# Recorded information start

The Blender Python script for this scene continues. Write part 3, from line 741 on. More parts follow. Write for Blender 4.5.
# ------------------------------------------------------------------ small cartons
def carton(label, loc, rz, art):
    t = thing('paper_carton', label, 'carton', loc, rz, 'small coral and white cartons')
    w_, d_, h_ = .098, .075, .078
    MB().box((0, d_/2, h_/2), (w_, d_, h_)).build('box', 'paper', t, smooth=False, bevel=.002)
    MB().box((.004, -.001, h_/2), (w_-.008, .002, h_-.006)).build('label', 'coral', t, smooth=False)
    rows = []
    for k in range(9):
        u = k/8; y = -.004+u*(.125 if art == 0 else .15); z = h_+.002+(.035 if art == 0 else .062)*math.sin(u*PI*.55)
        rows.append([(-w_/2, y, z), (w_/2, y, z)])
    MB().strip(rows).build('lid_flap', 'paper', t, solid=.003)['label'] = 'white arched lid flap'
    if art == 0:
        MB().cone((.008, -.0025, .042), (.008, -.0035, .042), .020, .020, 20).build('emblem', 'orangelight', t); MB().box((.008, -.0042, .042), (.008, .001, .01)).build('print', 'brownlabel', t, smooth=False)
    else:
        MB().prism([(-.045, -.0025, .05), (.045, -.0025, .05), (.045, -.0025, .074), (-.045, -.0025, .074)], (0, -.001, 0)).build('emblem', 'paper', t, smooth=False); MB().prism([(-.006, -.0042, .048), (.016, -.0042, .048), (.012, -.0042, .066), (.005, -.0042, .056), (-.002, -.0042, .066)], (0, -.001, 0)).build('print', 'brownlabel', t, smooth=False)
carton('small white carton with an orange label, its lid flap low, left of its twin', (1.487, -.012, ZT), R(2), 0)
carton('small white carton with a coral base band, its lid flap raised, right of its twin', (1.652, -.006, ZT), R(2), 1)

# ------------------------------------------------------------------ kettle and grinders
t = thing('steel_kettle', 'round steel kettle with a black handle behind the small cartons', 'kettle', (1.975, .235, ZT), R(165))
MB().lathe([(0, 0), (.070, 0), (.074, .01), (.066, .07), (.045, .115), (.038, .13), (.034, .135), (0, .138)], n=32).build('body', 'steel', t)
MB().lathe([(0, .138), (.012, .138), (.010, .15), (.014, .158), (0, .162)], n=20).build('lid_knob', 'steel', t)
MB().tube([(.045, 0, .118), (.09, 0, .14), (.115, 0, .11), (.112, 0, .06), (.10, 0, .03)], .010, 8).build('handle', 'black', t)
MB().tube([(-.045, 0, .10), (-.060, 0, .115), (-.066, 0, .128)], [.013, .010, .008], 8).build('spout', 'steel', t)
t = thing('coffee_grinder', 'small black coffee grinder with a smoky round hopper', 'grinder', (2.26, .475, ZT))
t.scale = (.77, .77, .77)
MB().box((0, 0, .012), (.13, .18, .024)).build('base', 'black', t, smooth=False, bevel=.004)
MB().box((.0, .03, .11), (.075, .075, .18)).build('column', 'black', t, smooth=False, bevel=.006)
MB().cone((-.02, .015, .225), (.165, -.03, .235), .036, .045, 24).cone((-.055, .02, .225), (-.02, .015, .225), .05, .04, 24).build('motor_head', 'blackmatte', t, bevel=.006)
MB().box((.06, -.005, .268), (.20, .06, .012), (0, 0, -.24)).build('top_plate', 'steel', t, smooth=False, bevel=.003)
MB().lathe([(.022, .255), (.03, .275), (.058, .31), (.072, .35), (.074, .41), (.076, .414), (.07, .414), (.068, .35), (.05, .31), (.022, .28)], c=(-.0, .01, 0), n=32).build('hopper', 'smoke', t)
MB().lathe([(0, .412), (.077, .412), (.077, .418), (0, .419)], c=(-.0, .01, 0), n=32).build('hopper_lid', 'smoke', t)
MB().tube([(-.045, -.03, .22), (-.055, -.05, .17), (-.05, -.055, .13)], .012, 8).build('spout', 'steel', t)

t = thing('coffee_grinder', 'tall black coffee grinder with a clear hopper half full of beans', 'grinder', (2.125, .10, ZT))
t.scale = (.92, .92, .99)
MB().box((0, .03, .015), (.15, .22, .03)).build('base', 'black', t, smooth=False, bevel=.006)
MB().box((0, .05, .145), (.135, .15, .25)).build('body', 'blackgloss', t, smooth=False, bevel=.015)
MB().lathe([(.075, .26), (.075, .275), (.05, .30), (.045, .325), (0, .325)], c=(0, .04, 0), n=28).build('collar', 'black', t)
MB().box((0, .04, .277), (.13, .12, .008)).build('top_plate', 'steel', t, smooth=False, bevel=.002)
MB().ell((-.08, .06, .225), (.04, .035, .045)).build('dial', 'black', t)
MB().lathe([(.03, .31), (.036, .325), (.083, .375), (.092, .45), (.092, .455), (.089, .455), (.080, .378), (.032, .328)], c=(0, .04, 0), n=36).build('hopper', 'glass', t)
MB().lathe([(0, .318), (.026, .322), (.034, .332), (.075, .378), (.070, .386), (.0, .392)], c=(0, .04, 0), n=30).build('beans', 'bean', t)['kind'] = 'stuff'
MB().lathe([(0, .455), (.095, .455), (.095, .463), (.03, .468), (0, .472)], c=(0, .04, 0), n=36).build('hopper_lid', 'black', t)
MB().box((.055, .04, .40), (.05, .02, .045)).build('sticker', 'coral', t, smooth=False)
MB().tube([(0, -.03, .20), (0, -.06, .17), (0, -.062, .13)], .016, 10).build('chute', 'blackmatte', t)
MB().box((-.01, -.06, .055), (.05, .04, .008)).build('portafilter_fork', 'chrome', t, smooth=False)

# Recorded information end

§ **Written exercise**: Starting at the first line of the listing, retype every line up to and including the one with "carton('small white carton with a coral".

§ **Answer for the task**:
The Blender Python script for this scene continues. Write part 3, from line 741 on. More parts follow. Write for Blender 4.5.
# ------------------------------------------------------------------ small cartons
def carton(label, loc, rz, art):
    t = thing('paper_carton', label, 'carton', loc, rz, 'small coral and white cartons')
    w_, d_, h_ = .098, .075, .078
    MB().box((0, d_/2, h_/2), (w_, d_, h_)).build('box', 'paper', t, smooth=False, bevel=.002)
    MB().box((.004, -.001, h_/2), (w_-.008, .002, h_-.006)).build('label', 'coral', t, smooth=False)
    rows = []
    for k in range(9):
        u = k/8; y = -.004+u*(.125 if art == 0 else .15); z = h_+.002+(.035 if art == 0 else .062)*math.sin(u*PI*.55)
        rows.append([(-w_/2, y, z), (w_/2, y, z)])
    MB().strip(rows).build('lid_flap', 'paper', t, solid=.003)['label'] = 'white arched lid flap'
    if art == 0:
        MB().cone((.008, -.0025, .042), (.008, -.0035, .042), .020, .020, 20).build('emblem', 'orangelight', t); MB().box((.008, -.0042, .042), (.008, .001, .01)).build('print', 'brownlabel', t, smooth=False)
    else:
        MB().prism([(-.045, -.0025, .05), (.045, -.0025, .05), (.045, -.0025, .074), (-.045, -.0025, .074)], (0, -.001, 0)).build('emblem', 'paper', t, smooth=False); MB().prism([(-.006, -.0042, .048), (.016, -.0042, .048), (.012, -.0042, .066), (.005, -.0042, .056), (-.002, -.0042, .066)], (0, -.001, 0)).build('print', 'brownlabel', t, smooth=False)
carton('small white carton with an orange label, its lid flap low, left of its twin', (1.487, -.012, ZT), R(2), 0)
carton('small white carton with a coral base band, its lid flap raised, right of its twin', (1.652, -.006, ZT), R(2), 1)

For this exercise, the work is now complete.